Battery “Bug” Caused by Batteries, Not by Windows 7

The past few weeks or so, there’s been a lot of interest in a supposed battery status report bug in Windows 7. After installing Windows 7, some users reported seeing “consider replacing your battery”-warnings in systems that appeared to be operating just fine on Windows XP or Vista. After extensive research, Steven Sinofsky has now explained on the Engineering 7 blog that the fault is not with Windows 7 – it really, really is your battery.

Posts all over the web – blogs, forums, articles – popped up, claiming that Windows 7 incorrectly marked batteries as in need of replacement, or, worse yet, that Windows 7 caused these batteries to fail. Microsoft has been investigating the issue, and they have come to the conclusion that Windows 7 is not at fault – those batteries really need to be replaced.

“To the very best of the collective ecosystem knowledge, Windows 7 is correctly warning batteries that are in fact failing and Windows 7 is neither incorrectly reporting on battery status nor in any way whatsoever causing batteries to reach this state,” Sinofsky writes on the Engineering 7 weblog, “In every case we have been able to identify the battery being reported on was in fact in need of recommended replacement.”
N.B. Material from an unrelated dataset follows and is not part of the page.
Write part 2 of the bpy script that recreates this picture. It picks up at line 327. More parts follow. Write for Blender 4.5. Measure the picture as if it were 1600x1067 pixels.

Microsoft has contacted customers who reported this problem, they went over customer service communications, discussed this issue with PC makers, and analysed telemetry data from Windows 7. “To date all such steps indicate that we do have customers seeing reports of battery health issues and in all cases we have investigated Windows 7 has simply accurately detected a failing battery,” Sinofsky writes.

Windows 7 makes use of built-in features of batteries that allow the battery health status to be read. “This is reported in absolute terms as Watt-hours (W-hr) power capacity,” Sinofsky explains, “Windows 7 then does a simple calculation to determine a percentage of degradation from the original design capacity. In Windows 7 we set a threshold of 60% degradation and in reading this Windows 7 reports the status to you.”

The key point here is this: this functionality was not part of Windows XP or Windows Vista. As such, people who think Windows 7 is causing the batteries to fail have it backwards; the battery was already in need of replacement, but XP nor Vista had the ability to report that to you.

In the blog post, Sinofsky gives detailed insights into the data used to come to the conclusion that Windows 7 is not at fault, and from that data, the conclusion is clear. Sorry folks, it’s time to go battery shopping.